### [EXERCISE GOAL]
From the records below, copy every line that contains the word "picture".

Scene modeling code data
★ ★ ★ ★ ★ ★ ★

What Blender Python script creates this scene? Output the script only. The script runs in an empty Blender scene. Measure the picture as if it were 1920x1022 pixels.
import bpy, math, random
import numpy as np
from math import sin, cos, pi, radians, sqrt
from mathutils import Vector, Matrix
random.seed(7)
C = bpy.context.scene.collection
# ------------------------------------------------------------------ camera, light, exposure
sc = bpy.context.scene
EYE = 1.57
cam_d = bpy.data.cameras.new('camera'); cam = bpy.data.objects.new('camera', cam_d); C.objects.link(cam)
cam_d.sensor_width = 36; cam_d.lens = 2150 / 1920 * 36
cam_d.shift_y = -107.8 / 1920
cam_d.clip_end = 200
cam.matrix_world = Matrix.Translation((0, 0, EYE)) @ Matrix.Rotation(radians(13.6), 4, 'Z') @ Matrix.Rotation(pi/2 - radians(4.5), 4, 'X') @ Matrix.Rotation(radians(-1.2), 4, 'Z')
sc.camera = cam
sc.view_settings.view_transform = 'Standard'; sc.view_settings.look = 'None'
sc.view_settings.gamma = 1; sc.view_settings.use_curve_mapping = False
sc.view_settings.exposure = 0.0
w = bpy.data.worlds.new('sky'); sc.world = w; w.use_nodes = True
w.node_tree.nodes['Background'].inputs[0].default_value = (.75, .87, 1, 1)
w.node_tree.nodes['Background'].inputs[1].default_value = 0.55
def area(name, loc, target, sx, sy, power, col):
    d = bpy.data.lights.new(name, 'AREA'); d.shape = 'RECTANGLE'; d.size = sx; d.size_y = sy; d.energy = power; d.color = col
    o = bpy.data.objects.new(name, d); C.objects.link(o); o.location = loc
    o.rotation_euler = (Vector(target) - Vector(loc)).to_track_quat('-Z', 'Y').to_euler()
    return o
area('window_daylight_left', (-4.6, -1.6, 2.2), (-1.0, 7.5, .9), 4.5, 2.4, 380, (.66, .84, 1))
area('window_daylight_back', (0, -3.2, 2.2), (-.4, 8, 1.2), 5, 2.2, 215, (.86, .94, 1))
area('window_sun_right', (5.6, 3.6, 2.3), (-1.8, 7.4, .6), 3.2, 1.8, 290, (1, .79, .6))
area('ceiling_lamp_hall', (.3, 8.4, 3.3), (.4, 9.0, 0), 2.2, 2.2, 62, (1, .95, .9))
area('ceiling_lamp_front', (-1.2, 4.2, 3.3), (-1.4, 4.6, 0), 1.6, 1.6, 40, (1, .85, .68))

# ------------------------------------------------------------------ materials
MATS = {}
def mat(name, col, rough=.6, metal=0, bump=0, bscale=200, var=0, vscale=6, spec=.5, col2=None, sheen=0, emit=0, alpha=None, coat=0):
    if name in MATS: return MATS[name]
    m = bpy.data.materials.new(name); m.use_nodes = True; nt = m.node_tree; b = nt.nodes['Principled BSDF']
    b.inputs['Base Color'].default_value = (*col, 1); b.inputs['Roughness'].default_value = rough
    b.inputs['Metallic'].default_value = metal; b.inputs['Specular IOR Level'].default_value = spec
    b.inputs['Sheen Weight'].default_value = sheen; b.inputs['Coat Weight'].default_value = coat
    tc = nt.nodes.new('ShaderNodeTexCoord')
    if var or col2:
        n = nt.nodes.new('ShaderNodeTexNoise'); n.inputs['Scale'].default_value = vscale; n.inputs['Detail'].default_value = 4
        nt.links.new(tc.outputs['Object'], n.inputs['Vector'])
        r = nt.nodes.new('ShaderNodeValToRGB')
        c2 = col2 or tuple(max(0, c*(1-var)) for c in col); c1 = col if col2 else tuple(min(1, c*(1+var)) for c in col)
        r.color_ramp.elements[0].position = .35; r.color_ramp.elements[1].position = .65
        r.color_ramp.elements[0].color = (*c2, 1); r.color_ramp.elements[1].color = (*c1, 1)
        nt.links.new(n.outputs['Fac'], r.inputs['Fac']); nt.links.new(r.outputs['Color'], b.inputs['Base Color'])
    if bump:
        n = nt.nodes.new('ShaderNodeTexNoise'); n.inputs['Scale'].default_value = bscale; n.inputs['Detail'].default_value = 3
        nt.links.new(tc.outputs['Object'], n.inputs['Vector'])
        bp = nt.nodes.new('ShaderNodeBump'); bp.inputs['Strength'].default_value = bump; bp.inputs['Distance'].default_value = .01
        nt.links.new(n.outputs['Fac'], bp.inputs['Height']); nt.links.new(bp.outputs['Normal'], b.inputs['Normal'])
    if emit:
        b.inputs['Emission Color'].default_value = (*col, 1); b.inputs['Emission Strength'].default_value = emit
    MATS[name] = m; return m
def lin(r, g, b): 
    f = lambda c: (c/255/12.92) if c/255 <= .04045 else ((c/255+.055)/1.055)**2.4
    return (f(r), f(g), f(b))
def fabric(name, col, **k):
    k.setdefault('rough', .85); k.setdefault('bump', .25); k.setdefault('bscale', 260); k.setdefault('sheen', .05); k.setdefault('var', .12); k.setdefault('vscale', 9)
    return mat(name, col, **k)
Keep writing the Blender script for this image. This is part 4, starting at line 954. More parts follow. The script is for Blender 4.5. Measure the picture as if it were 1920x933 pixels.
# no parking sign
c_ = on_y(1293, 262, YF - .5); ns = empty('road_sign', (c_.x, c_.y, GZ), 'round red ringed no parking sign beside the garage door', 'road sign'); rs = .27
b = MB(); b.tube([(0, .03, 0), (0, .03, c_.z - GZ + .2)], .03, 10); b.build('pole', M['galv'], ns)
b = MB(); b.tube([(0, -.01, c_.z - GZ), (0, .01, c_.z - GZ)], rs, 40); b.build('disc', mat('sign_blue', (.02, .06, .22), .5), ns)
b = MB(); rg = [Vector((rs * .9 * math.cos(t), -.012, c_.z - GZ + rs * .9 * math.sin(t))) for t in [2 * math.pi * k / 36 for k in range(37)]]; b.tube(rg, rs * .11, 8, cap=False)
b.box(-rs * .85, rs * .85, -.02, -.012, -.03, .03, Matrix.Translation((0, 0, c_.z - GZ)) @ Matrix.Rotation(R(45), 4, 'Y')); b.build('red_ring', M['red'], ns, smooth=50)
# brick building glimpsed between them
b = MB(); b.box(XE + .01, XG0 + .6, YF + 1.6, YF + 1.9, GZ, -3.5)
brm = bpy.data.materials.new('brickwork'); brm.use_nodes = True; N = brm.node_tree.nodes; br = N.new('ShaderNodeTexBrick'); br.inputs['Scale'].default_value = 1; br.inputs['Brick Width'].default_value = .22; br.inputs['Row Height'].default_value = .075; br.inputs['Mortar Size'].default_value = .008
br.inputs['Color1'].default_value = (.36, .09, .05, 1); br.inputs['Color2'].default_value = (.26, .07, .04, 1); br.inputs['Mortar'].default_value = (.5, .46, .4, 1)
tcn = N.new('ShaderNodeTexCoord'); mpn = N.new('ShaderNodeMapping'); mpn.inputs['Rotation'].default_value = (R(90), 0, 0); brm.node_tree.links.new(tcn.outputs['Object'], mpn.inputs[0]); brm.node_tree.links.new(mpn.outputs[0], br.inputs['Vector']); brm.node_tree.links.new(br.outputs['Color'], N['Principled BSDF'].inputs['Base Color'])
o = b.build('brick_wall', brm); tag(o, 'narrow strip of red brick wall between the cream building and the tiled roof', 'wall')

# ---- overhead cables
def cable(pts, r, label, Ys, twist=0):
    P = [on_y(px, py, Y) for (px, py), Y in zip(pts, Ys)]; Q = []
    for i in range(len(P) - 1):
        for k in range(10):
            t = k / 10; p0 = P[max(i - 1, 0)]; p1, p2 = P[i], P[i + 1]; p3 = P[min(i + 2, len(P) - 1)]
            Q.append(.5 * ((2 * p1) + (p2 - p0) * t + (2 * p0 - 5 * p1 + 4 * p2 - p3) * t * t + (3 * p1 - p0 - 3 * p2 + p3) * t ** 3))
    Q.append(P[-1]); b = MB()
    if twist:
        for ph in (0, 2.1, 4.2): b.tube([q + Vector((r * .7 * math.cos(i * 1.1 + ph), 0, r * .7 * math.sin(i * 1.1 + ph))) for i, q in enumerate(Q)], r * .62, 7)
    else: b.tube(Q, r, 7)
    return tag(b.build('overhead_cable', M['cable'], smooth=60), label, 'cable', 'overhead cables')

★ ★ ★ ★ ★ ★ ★

### [SOLUTION]
What Blender Python script creates this scene? Output the script only. The script runs in an empty Blender scene. Measure the picture as if it were 1920x1022 pixels.
Keep writing the Blender script for this image. This is part 4, starting at line 954. More parts follow. The script is for Blender 4.5. Measure the picture as if it were 1920x933 pixels.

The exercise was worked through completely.